At a local breakfast/lunch spot, the kind of place where the waitresses call you “hon” and your bone-colored coffee mug gets refilled whenever it falls below the three-quarter mark, we’d breakfasted on the best waffles we’d ever eaten. A card on the table boasted that they were something called Carbon’s Golden Malted waffles. A commercial mix, not a homemade recipe. This was great news. It meant I could make these at home. It took some work to track the company down in the pre-Internet age, but I eventually talked to someone at Carbon’s in South Bend, Indiana, and was directed to a distributor in Cincinnati, from whom I tried to order some mix.

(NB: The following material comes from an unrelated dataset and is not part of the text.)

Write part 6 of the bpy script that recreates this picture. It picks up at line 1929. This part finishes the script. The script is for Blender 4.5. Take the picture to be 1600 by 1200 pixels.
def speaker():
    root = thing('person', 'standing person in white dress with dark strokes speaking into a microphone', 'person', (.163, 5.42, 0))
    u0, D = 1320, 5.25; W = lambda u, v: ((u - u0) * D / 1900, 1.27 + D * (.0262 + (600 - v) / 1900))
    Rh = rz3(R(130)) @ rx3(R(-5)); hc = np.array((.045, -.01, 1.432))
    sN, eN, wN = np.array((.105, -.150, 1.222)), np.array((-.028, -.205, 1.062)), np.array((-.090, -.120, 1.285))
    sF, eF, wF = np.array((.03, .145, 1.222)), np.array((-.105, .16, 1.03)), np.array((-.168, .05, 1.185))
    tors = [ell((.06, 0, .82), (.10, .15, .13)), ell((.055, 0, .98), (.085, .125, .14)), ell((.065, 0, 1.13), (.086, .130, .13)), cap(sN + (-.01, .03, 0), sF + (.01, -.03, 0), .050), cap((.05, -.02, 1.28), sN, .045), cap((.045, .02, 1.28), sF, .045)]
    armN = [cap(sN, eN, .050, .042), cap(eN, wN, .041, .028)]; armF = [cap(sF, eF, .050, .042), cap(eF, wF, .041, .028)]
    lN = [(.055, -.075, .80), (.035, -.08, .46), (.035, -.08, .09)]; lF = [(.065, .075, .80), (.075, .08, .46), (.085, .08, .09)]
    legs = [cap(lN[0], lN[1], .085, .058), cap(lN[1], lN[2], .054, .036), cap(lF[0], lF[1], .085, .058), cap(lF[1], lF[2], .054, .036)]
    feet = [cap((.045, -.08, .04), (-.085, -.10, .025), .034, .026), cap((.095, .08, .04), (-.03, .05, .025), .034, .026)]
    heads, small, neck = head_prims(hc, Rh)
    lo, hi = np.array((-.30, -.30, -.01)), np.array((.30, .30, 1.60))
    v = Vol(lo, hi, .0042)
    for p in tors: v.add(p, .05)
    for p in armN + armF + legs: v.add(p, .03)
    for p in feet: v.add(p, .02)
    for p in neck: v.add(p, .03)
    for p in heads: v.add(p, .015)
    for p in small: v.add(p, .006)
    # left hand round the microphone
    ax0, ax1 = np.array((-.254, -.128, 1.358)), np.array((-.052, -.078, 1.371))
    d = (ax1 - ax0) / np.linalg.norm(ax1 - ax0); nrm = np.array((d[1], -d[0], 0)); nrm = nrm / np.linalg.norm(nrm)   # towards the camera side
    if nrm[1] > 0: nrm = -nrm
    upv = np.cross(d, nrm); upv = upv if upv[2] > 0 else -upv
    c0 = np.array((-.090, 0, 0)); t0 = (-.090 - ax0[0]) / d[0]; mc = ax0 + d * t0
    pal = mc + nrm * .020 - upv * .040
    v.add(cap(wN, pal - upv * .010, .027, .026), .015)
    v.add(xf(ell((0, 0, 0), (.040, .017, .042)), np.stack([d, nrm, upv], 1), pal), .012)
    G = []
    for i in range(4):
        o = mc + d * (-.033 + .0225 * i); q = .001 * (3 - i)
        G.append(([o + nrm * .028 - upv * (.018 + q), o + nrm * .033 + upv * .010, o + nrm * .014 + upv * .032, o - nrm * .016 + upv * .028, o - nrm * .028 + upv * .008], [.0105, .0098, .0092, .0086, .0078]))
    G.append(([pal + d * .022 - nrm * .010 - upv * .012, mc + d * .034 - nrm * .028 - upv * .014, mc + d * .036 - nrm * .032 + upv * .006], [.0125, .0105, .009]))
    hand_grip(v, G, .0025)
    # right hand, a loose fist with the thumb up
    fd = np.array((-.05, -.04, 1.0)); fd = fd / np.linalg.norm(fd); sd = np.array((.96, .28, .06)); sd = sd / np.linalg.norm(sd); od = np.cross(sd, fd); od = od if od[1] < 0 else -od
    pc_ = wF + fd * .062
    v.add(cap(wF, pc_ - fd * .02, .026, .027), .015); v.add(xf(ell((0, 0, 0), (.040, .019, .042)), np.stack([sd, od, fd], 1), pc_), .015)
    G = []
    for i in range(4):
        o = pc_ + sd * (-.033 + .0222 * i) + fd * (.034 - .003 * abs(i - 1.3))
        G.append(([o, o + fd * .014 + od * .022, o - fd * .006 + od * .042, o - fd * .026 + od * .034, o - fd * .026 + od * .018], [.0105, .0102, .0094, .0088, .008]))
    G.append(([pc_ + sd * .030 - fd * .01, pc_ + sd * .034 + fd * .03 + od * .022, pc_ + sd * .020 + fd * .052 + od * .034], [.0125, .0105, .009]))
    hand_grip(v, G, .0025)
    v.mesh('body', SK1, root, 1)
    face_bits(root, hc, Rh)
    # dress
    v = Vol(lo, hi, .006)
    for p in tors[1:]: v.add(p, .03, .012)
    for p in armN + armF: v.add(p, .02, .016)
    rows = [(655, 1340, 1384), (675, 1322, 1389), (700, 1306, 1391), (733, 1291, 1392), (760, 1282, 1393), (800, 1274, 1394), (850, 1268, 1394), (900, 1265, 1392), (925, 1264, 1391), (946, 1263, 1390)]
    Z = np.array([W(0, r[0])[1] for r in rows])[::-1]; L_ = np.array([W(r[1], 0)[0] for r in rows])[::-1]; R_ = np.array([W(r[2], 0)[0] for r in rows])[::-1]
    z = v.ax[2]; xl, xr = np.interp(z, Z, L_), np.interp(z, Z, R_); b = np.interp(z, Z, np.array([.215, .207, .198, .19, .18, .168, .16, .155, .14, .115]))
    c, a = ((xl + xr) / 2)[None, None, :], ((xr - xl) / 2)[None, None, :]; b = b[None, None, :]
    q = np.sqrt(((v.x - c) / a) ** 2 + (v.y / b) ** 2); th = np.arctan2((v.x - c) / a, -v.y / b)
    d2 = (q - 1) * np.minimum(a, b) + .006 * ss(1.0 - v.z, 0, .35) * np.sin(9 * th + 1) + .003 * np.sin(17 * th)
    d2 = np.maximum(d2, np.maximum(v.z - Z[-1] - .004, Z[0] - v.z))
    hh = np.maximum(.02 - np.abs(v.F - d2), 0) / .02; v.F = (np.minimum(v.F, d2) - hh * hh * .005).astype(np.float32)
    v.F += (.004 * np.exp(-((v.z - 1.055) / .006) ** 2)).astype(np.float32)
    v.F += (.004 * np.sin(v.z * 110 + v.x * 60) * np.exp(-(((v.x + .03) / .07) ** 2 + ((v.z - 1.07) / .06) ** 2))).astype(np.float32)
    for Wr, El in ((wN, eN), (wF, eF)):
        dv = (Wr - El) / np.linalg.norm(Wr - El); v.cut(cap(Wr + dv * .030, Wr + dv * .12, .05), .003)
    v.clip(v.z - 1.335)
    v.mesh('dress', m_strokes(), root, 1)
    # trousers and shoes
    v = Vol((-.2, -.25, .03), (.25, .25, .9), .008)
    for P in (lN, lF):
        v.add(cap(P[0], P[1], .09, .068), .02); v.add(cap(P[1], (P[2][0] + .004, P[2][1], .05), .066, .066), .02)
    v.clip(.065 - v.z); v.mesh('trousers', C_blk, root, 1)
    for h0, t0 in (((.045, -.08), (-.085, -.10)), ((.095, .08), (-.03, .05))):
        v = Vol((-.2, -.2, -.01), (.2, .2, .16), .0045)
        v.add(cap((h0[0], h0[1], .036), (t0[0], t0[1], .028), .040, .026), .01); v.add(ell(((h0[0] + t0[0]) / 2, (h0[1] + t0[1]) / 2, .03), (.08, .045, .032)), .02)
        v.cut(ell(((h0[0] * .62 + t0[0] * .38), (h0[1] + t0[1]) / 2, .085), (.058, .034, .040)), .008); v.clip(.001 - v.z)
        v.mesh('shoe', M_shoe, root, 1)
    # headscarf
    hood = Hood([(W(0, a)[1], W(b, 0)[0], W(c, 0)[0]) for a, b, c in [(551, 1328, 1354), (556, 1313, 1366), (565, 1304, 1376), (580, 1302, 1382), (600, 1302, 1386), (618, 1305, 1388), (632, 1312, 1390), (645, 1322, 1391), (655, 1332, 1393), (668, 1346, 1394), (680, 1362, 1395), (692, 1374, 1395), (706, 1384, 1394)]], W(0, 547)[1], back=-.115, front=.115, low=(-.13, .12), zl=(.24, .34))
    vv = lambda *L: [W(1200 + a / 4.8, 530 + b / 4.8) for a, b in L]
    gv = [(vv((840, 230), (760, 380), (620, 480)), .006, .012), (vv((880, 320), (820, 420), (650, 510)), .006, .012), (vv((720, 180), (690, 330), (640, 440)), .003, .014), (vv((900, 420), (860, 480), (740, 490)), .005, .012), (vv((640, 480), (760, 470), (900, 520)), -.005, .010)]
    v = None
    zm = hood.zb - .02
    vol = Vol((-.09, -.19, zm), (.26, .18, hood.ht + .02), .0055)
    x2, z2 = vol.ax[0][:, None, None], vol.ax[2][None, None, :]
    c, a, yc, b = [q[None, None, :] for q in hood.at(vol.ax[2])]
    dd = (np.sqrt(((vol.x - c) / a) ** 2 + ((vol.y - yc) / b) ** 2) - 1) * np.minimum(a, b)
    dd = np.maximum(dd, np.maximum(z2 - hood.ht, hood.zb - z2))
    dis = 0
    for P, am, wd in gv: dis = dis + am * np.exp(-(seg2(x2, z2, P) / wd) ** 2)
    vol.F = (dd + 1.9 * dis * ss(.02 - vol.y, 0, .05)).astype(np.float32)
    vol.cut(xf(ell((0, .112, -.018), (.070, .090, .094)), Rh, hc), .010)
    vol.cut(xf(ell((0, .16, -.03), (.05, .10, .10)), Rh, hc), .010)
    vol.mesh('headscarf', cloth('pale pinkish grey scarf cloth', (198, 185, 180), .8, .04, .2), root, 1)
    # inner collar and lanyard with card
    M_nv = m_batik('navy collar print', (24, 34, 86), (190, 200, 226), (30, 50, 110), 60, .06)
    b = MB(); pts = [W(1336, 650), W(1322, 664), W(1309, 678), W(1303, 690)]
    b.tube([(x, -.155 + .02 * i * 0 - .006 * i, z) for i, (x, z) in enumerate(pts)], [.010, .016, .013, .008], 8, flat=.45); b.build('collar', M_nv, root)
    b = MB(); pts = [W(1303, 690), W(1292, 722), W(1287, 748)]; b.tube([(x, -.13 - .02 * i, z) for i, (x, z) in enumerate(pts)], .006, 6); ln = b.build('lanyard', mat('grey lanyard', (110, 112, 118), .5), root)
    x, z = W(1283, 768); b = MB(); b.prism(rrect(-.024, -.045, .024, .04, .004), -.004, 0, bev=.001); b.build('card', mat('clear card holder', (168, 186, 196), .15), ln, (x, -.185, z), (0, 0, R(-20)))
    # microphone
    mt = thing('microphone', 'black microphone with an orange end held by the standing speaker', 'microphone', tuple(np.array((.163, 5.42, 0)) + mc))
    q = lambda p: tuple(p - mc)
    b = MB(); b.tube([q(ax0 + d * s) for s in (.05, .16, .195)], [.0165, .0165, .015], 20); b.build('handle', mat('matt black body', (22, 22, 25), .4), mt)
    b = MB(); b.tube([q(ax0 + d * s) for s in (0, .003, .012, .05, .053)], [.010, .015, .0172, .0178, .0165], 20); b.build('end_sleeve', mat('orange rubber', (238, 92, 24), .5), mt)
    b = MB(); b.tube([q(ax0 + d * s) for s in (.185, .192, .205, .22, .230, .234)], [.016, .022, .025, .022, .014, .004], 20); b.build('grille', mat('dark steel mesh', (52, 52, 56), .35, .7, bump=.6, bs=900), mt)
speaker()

“Our smallest quantity is fifty pounds,” I was told. I was fond of their waffles, but not fifty pounds fond. I turned to making my own but had no success whatsoever in duplicating Carbon’s 1937 “secret mix” of wheat and corn flour, malt, and unspecified flavorings. A full decade passed, and I’d despaired of ever having such a good waffle again, when I saw a squat circular can of “malted waffle mix” at our local market. The brand wasn’t Carbon’s, but the flavor was unmistakably Carbon. Even ten years later, I could tell. Turns out they sell it today under several brand names, including their own, all in the same circular cardboard container.

I took two lessons away from this experience. Homemade isn’t always better, and sometimes I get to win one. I learned one more thing that evening at dinner, when Katie discovered the left over waffles in the refrigerator.

“You made waffles this morning?”

“For Father’s Day,” I said pointedly.

There—it was out! How would they react? Katie looked at Zach, and they both looked at Anne, and finally Zach cleared his throat nervously and said, “Uh, Dad?”

I waited for the apology.

“Father’s Day is next Sunday.”

And I wouldn’t be making my own breakfast.